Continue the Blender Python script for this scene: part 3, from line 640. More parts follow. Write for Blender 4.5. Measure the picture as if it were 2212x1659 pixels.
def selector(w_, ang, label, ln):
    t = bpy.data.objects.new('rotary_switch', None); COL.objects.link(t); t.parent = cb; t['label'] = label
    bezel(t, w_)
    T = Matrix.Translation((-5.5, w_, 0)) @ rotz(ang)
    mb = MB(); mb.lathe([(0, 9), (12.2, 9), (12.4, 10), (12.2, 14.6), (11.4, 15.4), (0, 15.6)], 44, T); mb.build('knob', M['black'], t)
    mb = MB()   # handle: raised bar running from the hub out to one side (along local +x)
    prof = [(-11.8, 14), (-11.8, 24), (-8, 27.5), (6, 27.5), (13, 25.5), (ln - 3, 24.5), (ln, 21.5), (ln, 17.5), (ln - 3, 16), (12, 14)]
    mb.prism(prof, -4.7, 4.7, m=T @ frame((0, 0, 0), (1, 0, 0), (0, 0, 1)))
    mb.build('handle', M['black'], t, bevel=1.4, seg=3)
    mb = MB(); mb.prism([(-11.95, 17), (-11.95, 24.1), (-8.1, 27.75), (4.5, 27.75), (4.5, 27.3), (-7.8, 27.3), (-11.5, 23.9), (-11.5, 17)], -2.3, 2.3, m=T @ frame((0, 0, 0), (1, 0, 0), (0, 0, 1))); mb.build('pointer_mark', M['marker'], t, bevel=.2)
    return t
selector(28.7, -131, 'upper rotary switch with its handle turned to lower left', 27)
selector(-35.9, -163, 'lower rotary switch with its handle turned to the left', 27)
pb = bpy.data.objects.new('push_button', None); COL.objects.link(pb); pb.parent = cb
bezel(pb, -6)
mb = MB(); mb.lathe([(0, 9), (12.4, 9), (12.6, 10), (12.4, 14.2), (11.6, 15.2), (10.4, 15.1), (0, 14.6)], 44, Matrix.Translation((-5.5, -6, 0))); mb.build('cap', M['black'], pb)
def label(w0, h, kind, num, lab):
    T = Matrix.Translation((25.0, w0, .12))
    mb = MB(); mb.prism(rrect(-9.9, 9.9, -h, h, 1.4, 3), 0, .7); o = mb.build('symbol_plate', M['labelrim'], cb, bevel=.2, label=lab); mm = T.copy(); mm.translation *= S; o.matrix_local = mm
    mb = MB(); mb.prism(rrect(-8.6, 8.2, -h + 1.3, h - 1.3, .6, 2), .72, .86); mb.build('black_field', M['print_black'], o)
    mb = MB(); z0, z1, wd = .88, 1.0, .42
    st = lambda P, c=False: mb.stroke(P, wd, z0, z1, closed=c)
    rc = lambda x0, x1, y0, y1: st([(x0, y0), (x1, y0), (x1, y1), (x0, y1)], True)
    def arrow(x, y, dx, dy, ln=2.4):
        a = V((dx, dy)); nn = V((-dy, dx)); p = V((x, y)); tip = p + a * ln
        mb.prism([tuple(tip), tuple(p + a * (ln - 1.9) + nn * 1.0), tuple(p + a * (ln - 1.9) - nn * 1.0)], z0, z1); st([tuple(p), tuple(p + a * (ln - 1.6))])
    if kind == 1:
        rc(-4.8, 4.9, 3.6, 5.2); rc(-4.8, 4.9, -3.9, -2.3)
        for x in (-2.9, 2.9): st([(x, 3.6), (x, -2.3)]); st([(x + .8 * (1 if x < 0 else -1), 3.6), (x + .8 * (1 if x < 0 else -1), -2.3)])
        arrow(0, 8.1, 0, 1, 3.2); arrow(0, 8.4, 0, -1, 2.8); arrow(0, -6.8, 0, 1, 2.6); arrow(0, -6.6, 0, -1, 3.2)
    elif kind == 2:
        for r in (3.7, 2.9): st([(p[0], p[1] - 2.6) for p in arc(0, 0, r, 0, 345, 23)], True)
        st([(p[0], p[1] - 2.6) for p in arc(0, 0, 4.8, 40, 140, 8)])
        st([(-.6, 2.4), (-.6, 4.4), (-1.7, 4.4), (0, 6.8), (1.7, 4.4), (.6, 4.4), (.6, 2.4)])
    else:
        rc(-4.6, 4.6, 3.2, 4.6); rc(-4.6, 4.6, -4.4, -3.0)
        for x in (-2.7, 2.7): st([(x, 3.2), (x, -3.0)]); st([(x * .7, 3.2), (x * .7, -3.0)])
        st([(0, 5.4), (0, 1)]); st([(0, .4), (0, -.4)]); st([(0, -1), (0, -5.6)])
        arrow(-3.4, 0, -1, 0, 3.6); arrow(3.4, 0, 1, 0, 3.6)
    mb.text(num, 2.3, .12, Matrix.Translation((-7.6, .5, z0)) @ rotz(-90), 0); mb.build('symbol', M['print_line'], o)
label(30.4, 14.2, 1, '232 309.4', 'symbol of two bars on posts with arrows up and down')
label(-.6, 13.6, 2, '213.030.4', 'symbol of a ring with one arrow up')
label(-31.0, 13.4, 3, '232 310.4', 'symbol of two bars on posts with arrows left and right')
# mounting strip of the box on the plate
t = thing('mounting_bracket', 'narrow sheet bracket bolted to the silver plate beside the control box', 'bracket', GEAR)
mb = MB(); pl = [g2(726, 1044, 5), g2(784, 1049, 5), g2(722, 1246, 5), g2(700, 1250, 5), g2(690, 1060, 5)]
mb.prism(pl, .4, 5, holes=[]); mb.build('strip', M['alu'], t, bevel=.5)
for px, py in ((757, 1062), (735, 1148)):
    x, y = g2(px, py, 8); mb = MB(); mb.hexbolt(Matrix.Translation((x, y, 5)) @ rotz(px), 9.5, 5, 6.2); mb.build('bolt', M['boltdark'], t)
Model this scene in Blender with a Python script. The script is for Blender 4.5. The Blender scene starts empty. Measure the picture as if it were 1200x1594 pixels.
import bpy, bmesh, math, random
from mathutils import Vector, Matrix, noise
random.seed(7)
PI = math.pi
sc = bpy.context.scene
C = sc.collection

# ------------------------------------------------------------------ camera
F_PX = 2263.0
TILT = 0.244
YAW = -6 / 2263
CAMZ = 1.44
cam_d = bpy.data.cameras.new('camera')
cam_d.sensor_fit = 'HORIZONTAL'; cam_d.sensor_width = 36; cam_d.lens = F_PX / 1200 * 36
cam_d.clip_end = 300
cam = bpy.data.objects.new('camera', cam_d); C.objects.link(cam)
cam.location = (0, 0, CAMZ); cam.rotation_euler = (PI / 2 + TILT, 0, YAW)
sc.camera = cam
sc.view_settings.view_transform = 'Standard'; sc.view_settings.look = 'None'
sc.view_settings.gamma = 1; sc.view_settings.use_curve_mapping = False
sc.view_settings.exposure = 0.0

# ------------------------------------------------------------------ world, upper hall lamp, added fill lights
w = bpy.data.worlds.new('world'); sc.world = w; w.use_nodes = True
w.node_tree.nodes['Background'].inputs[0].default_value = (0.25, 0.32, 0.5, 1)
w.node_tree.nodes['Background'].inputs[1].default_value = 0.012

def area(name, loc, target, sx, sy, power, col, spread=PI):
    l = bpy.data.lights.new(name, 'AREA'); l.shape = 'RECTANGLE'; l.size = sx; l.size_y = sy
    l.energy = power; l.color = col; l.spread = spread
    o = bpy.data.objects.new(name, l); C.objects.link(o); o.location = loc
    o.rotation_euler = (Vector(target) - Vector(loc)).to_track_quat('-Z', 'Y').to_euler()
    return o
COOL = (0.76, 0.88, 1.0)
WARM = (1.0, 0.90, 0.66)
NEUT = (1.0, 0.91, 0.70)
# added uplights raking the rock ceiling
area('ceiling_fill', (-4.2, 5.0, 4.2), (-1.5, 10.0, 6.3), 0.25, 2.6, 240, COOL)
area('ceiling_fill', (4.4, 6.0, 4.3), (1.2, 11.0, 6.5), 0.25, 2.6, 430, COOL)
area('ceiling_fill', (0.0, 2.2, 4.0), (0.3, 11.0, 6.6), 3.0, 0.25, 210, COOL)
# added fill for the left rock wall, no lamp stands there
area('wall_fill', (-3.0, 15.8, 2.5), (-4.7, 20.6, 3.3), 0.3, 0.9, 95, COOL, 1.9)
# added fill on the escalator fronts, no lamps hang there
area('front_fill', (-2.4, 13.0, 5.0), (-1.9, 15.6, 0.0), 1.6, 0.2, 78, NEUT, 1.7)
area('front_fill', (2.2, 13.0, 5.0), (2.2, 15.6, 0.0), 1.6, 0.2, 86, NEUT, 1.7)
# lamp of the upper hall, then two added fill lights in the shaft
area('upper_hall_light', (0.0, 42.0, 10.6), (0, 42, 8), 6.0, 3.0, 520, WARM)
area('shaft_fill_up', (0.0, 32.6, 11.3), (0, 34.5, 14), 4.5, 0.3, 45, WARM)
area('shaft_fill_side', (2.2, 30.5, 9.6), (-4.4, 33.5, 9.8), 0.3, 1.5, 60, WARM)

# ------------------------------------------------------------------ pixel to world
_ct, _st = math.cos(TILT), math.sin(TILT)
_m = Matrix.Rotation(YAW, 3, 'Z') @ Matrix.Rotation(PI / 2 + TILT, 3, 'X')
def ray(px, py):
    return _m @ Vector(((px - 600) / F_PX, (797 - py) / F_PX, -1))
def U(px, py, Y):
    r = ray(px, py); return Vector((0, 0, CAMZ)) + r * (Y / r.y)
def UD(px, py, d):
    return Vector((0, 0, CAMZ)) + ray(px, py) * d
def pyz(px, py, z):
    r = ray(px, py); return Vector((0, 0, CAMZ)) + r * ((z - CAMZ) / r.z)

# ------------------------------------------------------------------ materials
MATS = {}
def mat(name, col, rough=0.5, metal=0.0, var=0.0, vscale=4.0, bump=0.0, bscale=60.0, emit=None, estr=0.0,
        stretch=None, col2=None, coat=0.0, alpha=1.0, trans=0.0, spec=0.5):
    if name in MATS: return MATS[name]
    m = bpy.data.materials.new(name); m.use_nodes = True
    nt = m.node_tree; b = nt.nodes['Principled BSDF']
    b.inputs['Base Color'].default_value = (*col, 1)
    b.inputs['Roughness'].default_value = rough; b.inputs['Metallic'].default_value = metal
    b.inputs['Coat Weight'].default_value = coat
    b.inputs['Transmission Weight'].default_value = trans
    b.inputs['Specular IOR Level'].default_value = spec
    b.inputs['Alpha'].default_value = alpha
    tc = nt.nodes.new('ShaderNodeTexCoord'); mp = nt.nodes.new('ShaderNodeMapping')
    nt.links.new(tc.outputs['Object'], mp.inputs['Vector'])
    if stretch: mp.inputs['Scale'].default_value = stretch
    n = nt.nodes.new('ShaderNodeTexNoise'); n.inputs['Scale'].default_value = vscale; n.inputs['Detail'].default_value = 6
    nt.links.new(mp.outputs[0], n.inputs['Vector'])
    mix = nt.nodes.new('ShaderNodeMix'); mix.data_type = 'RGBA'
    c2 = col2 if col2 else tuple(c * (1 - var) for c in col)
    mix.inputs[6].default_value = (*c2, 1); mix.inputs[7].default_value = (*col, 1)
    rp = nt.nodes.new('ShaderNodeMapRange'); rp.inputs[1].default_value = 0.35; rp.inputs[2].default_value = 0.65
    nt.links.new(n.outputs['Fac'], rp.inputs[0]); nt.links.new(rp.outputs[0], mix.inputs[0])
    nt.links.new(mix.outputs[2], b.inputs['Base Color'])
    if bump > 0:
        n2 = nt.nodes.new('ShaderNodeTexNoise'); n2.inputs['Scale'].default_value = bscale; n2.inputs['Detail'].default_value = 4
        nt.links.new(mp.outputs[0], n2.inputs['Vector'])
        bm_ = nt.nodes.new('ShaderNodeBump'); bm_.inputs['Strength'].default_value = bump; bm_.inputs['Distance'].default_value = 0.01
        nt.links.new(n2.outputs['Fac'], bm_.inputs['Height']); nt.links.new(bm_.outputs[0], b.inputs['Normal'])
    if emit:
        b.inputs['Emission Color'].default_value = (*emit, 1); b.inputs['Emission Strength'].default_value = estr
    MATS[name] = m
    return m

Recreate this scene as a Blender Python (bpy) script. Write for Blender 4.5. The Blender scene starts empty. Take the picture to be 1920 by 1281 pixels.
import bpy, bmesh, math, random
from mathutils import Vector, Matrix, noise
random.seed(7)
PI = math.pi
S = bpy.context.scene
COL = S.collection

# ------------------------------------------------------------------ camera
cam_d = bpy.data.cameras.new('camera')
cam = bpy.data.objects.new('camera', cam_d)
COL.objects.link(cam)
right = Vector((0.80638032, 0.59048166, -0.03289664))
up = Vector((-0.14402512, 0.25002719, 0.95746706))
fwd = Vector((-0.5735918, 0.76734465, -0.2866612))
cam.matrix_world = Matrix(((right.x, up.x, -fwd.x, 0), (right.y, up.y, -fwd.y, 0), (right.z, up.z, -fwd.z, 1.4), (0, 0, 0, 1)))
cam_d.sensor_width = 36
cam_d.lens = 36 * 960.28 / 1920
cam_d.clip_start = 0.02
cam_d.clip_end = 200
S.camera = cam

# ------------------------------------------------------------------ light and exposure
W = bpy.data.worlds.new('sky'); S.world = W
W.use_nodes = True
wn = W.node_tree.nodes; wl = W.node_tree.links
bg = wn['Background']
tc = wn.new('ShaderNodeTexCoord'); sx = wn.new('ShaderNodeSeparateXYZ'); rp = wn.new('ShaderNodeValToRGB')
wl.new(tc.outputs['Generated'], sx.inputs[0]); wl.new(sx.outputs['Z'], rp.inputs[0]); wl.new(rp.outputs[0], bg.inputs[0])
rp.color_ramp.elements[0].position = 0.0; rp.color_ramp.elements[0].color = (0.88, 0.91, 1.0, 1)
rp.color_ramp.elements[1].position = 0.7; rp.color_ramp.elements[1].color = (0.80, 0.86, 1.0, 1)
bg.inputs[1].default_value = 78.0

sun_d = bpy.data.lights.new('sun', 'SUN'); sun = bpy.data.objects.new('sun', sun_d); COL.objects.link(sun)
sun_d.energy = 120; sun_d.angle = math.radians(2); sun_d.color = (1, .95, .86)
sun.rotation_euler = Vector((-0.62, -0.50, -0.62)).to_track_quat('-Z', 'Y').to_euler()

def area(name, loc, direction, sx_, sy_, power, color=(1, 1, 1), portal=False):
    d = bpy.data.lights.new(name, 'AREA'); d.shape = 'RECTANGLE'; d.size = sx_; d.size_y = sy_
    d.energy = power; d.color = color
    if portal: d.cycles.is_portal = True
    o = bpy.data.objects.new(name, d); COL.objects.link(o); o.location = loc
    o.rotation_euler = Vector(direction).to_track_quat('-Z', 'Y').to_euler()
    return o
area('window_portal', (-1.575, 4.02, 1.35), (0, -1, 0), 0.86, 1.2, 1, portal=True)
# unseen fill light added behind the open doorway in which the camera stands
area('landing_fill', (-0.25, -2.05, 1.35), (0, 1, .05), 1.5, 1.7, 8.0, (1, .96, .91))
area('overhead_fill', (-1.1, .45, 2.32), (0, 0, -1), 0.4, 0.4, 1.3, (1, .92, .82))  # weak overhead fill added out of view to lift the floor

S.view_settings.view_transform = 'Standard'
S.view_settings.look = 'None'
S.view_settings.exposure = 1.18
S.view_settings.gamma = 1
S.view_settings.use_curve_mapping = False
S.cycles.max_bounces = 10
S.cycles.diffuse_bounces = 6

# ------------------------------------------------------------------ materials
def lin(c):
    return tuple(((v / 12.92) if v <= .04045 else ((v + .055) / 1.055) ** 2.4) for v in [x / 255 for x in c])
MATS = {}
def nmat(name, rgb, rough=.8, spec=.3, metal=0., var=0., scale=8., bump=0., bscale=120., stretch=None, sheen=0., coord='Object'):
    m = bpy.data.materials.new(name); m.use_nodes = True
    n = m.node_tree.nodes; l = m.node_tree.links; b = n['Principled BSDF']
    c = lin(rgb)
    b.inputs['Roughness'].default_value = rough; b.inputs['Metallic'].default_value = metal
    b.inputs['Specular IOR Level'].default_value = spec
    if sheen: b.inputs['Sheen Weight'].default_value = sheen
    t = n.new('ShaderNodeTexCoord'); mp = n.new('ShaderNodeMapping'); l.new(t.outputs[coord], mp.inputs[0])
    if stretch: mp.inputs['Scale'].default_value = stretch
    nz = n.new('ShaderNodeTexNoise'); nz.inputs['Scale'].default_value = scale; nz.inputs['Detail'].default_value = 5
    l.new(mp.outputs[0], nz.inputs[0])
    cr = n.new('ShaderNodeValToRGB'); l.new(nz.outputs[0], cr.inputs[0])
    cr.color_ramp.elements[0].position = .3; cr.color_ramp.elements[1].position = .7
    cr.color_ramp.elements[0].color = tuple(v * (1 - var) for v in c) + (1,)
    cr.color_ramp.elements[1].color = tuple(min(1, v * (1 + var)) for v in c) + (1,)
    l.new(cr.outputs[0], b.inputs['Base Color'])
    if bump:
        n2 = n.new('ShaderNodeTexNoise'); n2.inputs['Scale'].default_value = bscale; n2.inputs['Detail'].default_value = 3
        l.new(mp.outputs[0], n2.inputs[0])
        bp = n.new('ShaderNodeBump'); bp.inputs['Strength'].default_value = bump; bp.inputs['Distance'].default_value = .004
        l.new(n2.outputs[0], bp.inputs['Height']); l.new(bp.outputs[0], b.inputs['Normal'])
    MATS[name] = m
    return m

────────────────

Report only how many lines in the records contain the word "this".

3